Духовную нищету и политическое мракобесие этого мира настойчиво живописует Тургенев и во многих последующих главах романа, где Ирина в разговоре с Литвиновым указывает на ничтожество окружающих ее людей, демонстрируя герою представителей своего великосветского «зверинца», и где Ратмиров, как человек «без нравственности», саморазоблачается в своей семейной жизни.

Так любовная коллизия в «Дыме» тесно сливается с политической. В частной переписке Тургенев совершенно открыто называл в качестве прототипа своей героини имя действительной любовницы Александра И. Нанося в «Дыме» главный удар по лагерю реакции, Тургенев не пощадил самого царя, причастного к трагедии Ирины.

Тургеневская героиня в прощальном письме к Литвинову сама признается: «…видно, мне нет спасения; видно, яд слишком глубоко проник в меня; видно, нельзя безнаказанно в течение многих лет дышать этим воздухом!» (IV, 167). Трагизм положения Ирины заключается прежде всего в неустойчивом равновесии между добром и злом, между богатыми задатками натуры и психологией, порожденной социальной средой.

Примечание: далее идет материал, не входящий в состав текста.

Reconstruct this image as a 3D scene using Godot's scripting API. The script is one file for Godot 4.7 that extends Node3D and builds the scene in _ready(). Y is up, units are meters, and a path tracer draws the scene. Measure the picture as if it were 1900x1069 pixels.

Ни Наталья Ласунская, ни Лиза Калитина, ни Елена Стахова по самому свойству своих характеров не могли бы оказаться в положении Ирины. Варвара Павловна из «Дворянского гнезда» приняла бы такую судьбу как самое высшее для нее счастье, не колеблясь, не раскаиваясь, не терзаясь. Ирина же на всем протяжении романа мучительно тяготится своим положением, постоянно находится во власти безудержного желания решительно изменить его, но так и не решается на это. Это состояние душевной раздвоенности характеризует тургеневскую героиню и в сцене ее последнего прощания с Литвиновым: «Он вскочил в вагон и, обернувшись, указал Ирине на место возле себя. Она поняла его. Время еще не ушло. Один только шаг, одно движение, и умчались бы в неведомую даль две навсегда соединенные жизни… Пока она колебалась, раздался громкий свист, и поезд двинулся» (IV, 173).

Не случайно и художественные детали, связанные в романе с образом Ирины, оттеняют противоречивое непостоянство, свойственное ее характеру. Тургенев, например, почти текстуально повторяет в «Дыме» и жест, и слова Лизы Калитиной в сцене ее последнего прощания с Лаврецким. Для Лизы, с ее мировоззрением и характером, отказ Лаврецкому! в просьбе «дать ему руку» вытекал из ее непоколебимого убеждения, что) «это все надо забыть». Тот же отказ в сцене Ирины с Литвиновым Тургенев прямо объясняет тем, что «она боялась». Таким образом, один в тот же жест, сопровождаемый почти одинаковыми словами, говорит в «Дворянском гнезде» о моральной устойчивости Лизиного характера, а в «Дыме» о противоположных качествах героини.

Непрестанно меняются в романе даже интонации в голосе героини, в зависимости от того, в каком состоянии или с кем она говорит: с мужем, с любовником, с Потугиным, с герцогиней и т. д. Духовный облик ее не случайно связан у Тургенева то с «неотвязным, сладким, тяжелым» запахом свежих гелиотропов, то с образом птицы, ежесекундно готовой улететь. Двойственность свободной, порывистой силы, запутавшейся в тенётах светских условностей, романист раскрывает и в прямой потугинской характеристике Ирины: «Испорчена до мозгу костей… но горда как бес!», и косвенно, с помощью образа, взятого из жизни природы: «залетевшая бабочка трепетала крыльями и билась между занавесом и окном».